MOSCOW, August 23 (Itar-Tass) - The Moscow mayoral candidate from the LDPR party, Mikhail Degtyarev, has called for a review into information that opposition activist candidate Alexei Navalny has real estate abroad. Addressing a news conference on Friday, Degtyarev said he had written to the Prosecutor General's Office and the Moscow City Election Commission.

"We ask to conduct large-scale checking, taking into consideration the possibilities for the candidate to have accounts in foreign banks and foreign real estate, to establish whether foreign financial instruments are used and to check the reports...” he said.

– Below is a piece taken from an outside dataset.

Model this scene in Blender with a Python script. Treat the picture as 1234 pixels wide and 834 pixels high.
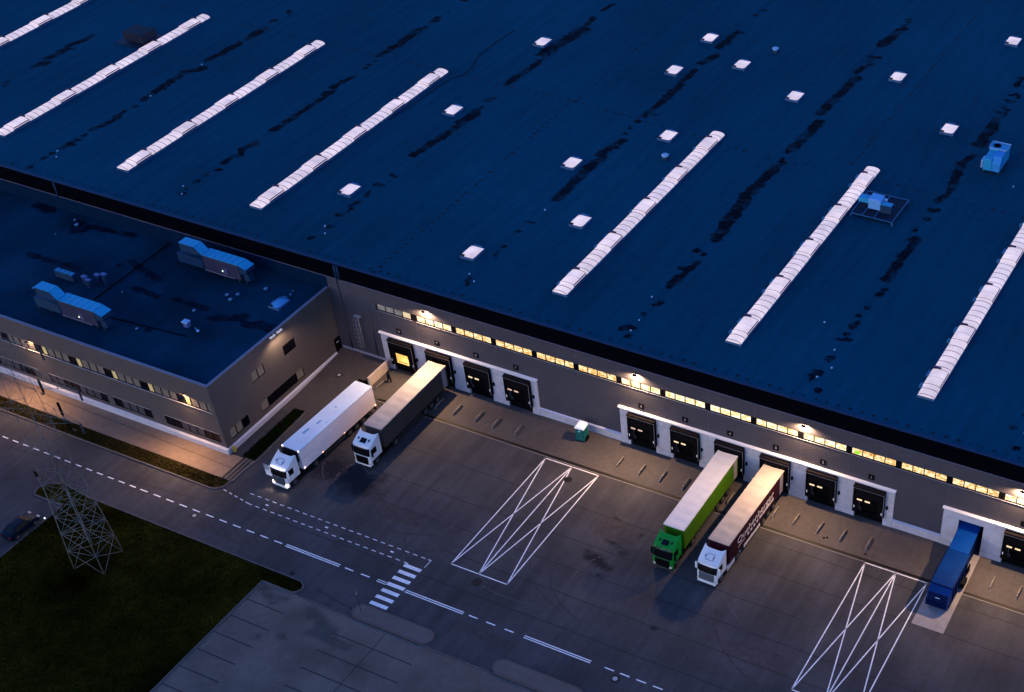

Degtyarev said that owning a foreign company was not a reason to remove a candidate. But the warning had to be given, and written in bold letters on a poster at each polling station that the candidate had concealed the fact that he had a foreign company in a certain country. It was a requirement of the law, the LDPR member said.

He wanted "Pekhting", and he received it, Degtyarev added, recalling that State Duma member Vladimir Pekhtin from the United Russia party, whom Navalny accused of possession of foreign real estate, had left parliament to not expose his party and the State Duma to accusations, and had then proved that the accusations against him were unfounded.

"So, let the one (Navalny) quit politics," Degtyarev said.

He said all candidates should undertake a polygraph lie detector test. "I am ready to undergo such a test. And I urge the Prosecutor General's Office to test all the candidates," he added.

Degtyarev said that candidates themselves may propose the questions. "We will collect the questions, ask them, and publish the results."

He recalled that at the beginning of the election campaign, he proposed a test, but that his idea had not been supported. "Now it is found out that somebody has a firm in Montenegro," he said.